Decía John Donne que, cuando el prójimo sufre, uno debe sentir sus desgracias como propias, al punto de no preguntar nunca por quién doblan las campanas: siempre, siempre doblan por ti. Siguiendo esta lógica, entenderemos por qué en la Cuba de finales del siglo XIX se escucharon tantas campanas a lo largo y ancho de la Isla, con tañidos cuyos ecos aún se pueden escuchar si se aguza el oído del alma.

La “reconcentración” fue un plan maquiavélico urdido por Arsenio Martínez Campos y aplicado por Valeriano Weyler. Consistía en desalojar todas y cada una de las viviendas campesinas que se encontraran en territorios signados por la guerra, reubicando a sus habitantes en los arrabales de las grandes ciudades.

Dicha medida, aplicada con el objetivo de cortar todo lazo entre el campesinado y las tropas mambisas, constituyó a todas luces un crimen de lesa humanidad, antecedente de los campos de concentración fascistas y los guetos del Apartheid.

Las cifras hablan por sí solas: la reconcentración afectó a más de medio millón de cubanos, y de ellos murieron ―según datos… ¿oficiales?― unos 300 000. Si tomamos en cuenta que la población cubana por aquellos años era de casi 1 600 000 habitantes, no cabe dudas de que el método empleado por la Metrópoli para cambiar a su favor el sentido de la contienda se convirtió en uno de los mayores holocaustos de la historia de la humanidad.

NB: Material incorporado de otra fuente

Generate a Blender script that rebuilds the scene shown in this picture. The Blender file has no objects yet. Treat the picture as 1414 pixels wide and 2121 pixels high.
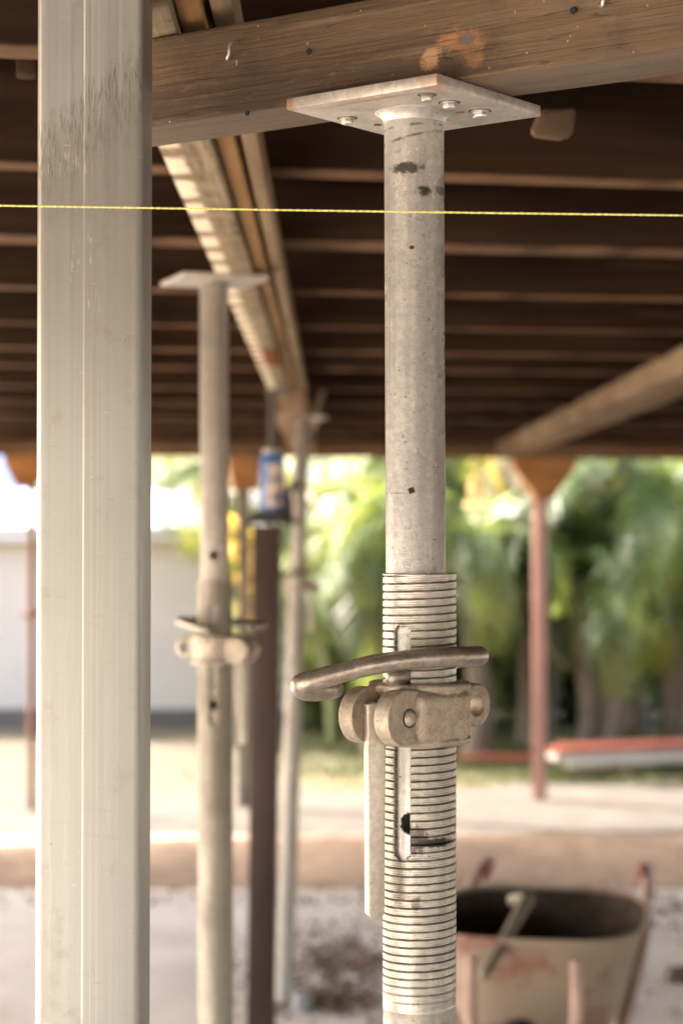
import bpy, bmesh, math, random
from mathutils import Vector, Matrix, noise as mnoise
R = math.radians
SC = bpy.context.scene
COL = SC.collection
rnd = random.Random(7)

# ------------------------------------------------------------------ camera, sky, sun, exposure
F = 4124.0          # focal length in photograph pixels (70 mm on a 24x36 frame held upright)
CAMH = 1.65
def P(x, y, z):     # point that sits z metres in front of the camera
    return Vector(((x-707)/F*z, z, CAMH+(1090-y)/F*z))
cam_d = bpy.data.cameras.new('camera'); cam = bpy.data.objects.new('camera', cam_d); COL.objects.link(cam)
cam.location = (0, 0, CAMH); cam.rotation_euler = (R(90), 0, 0)
cam_d.sensor_fit = 'VERTICAL'; cam_d.sensor_height = 36; cam_d.lens = 70
cam_d.shift_y = (1090-1060.5)/2121
cam_d.clip_start = .05; cam_d.clip_end = 500
cam_d.dof.use_dof = True; cam_d.dof.focus_distance = 1.61; cam_d.dof.aperture_fstop = 5.6; cam_d.dof.aperture_blades = 9
SC.camera = cam
SUN_EL = R(43); SUN_DIR = Vector((-.88*math.cos(SUN_EL), .475*math.cos(SUN_EL), math.sin(SUN_EL))).normalized()
w = bpy.data.worlds.new('World'); SC.world = w; w.use_nodes = True
wn = w.node_tree; bg = wn.nodes['Background']
sky = wn.nodes.new('ShaderNodeTexSky'); sky.sky_type = 'NISHITA'; sky.sun_disc = False
sky.sun_elevation = SUN_EL; sky.sun_rotation = math.atan2(SUN_DIR.x, SUN_DIR.y)
sky.air_density = 1.0; sky.dust_density = 4.0; sky.ozone_density = .6
wb_ = wn.nodes.new('ShaderNodeMix'); wb_.data_type = 'RGBA'; wb_.blend_type = 'MULTIPLY'; wb_.inputs[0].default_value = 1
wb_.inputs[7].default_value = (1.0, .965, .93, 1)      # the photograph's warm white balance
wn.links.new(sky.outputs[0], wb_.inputs[6]); wn.links.new(wb_.outputs[2], bg.inputs[0]); bg.inputs[1].default_value = .15
sd = bpy.data.lights.new('sun', 'SUN'); sd.energy = 2.5; sd.angle = R(.5); sd.color = (1, .95, .89)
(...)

En su libro Las guerras de Cuba. Violencia y campos de concentración (1868-1898), el investigador suizo Andreas Stucki relata cómo en la ciudad de Matanzas se encontraban reconcentradas unas 8 400 personas hacia finales de 1897, cuyo estado general era descrito de la siguiente manera en informes de la época:

«Se encuentran en la miseria más absoluta en su casi totalidad. Viven en su gran mayoría en pobres bohíos de guano, levantados en las afueras de la ciudad, y en una misma habitación se ven hacinados buenos con enfermos, los hombres con las mujeres, los niños con los mayores […]. Se han venido albergando como si fueran fieras, hombres y mujeres cuyo estado hoy desgarra el corazón».

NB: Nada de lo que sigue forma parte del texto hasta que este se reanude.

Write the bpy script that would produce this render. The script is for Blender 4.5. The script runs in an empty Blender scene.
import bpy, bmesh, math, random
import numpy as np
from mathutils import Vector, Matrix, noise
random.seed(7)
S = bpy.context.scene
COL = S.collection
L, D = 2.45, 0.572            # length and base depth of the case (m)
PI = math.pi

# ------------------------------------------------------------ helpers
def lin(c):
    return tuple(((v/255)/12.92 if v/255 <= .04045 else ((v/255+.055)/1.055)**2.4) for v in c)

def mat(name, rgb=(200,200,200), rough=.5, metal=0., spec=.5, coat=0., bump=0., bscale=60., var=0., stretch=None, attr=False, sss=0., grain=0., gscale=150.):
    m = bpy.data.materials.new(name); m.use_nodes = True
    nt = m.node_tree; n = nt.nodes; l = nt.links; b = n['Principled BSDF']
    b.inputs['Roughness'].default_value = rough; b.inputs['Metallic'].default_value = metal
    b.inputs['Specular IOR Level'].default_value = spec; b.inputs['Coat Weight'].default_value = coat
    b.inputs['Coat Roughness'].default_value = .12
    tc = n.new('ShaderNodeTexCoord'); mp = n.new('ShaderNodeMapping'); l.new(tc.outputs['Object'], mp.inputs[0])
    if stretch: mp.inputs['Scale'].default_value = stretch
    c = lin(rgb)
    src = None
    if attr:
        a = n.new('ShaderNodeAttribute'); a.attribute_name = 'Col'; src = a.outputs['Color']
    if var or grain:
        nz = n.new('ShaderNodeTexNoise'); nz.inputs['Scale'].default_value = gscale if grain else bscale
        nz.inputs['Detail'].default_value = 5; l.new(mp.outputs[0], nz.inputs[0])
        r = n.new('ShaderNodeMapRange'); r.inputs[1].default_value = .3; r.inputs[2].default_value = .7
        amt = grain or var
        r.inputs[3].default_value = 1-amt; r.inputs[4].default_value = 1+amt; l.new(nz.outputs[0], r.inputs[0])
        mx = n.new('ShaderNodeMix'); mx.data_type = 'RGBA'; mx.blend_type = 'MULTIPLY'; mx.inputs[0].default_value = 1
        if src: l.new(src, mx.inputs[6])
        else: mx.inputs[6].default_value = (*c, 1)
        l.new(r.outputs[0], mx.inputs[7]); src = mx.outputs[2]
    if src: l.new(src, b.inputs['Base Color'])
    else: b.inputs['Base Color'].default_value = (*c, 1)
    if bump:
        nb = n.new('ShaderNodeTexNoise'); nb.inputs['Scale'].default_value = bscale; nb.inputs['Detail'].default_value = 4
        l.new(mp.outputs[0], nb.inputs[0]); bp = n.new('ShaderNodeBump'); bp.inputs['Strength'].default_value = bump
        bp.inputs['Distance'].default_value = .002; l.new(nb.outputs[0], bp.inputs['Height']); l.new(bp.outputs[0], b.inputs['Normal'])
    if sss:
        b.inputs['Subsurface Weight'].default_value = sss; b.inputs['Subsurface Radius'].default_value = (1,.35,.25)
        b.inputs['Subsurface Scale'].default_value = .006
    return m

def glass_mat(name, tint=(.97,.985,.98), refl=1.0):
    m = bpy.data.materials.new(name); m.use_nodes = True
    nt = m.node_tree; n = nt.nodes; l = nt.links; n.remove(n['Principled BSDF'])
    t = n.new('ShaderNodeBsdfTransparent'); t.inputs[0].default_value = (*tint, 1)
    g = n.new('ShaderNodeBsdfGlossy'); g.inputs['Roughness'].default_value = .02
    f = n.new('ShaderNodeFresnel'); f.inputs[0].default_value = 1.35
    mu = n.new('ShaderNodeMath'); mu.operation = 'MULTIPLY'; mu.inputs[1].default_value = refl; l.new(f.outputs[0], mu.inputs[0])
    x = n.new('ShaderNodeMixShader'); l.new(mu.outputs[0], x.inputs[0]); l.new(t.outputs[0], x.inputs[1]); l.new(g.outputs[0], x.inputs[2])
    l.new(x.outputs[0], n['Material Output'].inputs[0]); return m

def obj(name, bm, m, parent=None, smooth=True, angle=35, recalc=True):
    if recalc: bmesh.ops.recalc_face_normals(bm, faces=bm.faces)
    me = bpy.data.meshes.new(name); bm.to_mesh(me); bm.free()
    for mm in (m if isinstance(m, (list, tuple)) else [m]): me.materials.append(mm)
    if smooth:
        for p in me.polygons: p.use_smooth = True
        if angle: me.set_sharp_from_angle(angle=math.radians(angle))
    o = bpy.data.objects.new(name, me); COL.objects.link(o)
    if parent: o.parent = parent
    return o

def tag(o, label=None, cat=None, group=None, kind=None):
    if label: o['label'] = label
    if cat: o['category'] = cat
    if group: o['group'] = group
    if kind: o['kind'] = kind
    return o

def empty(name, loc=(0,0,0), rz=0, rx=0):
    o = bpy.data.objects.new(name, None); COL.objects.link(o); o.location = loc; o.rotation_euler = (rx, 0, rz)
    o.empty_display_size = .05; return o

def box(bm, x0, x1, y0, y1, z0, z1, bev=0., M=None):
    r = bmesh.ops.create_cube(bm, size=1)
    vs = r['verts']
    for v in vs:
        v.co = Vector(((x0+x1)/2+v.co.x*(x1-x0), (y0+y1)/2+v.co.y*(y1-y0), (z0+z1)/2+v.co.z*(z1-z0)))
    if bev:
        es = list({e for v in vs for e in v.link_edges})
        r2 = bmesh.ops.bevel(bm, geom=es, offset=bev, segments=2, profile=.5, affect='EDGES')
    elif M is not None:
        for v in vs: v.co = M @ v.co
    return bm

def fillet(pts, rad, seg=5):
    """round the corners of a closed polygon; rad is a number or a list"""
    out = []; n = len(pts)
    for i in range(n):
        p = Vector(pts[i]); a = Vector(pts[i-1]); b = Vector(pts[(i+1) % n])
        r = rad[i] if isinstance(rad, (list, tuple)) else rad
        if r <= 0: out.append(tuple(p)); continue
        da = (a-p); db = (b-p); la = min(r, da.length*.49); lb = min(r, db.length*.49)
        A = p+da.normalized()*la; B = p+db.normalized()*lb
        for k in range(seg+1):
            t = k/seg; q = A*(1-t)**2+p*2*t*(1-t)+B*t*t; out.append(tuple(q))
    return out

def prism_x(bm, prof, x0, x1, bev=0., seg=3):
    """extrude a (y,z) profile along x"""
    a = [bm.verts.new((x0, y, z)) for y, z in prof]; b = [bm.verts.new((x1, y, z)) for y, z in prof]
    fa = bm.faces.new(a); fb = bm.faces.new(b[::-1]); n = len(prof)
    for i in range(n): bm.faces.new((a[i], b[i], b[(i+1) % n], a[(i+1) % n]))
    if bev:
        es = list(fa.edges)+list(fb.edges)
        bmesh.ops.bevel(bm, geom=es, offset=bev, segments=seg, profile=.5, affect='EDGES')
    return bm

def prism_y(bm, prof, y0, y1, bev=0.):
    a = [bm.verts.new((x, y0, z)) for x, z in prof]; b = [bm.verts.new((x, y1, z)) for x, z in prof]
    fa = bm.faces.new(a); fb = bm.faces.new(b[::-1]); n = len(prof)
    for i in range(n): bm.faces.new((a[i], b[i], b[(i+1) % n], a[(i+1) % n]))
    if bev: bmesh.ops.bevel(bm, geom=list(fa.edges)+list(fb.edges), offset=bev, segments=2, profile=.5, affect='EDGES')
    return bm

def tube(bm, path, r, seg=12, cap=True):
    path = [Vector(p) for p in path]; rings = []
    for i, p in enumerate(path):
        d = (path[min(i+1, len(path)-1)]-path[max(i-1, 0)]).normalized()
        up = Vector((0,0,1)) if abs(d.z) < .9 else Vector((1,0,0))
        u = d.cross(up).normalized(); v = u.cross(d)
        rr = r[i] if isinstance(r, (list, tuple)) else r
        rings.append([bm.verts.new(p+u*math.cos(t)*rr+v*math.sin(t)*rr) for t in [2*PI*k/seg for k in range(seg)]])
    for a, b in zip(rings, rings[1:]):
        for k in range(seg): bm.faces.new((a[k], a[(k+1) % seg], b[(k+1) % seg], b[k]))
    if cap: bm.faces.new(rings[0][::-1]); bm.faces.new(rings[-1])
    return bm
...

En el mismo texto se narra cómo, hacia el interior de la ciudad, los reconcentrados se asentaban en sitios como las alturas de Simpson y Monserrate, el Palmar de Junco o los portales del Gobierno y el Sauto ―por entonces Teatro Esteban―. Su situación se resume perfecta y luctuosamente en otro de los informes consultados por Stucki: «El remedio llegaba tarde para los reconcentrados y […] casi había que ocuparse nada más que de abrirles su sepultura».

Sobre tan funesto pasaje de la historia matancera ―y con aires conclusivos, por demás―, el historiador Armando Valido Mensió confiesa lo siguiente en una entrevista concedida a Radio Camoa en el año 2015:

«Tengo un libro de memorias de Matanzas escrito por Lola María de Ximena y Cruz, legado de una tía mía que vivió la reconcentración. En una parte del texto, donde la autora habla de este tema en Matanzas, mi tía escribió una nota en el libro que decía: “Esto yo lo viví y todavía estoy sintiendo el olor de los reconcentrados, era un olor terrible, era el olor de la muerte”».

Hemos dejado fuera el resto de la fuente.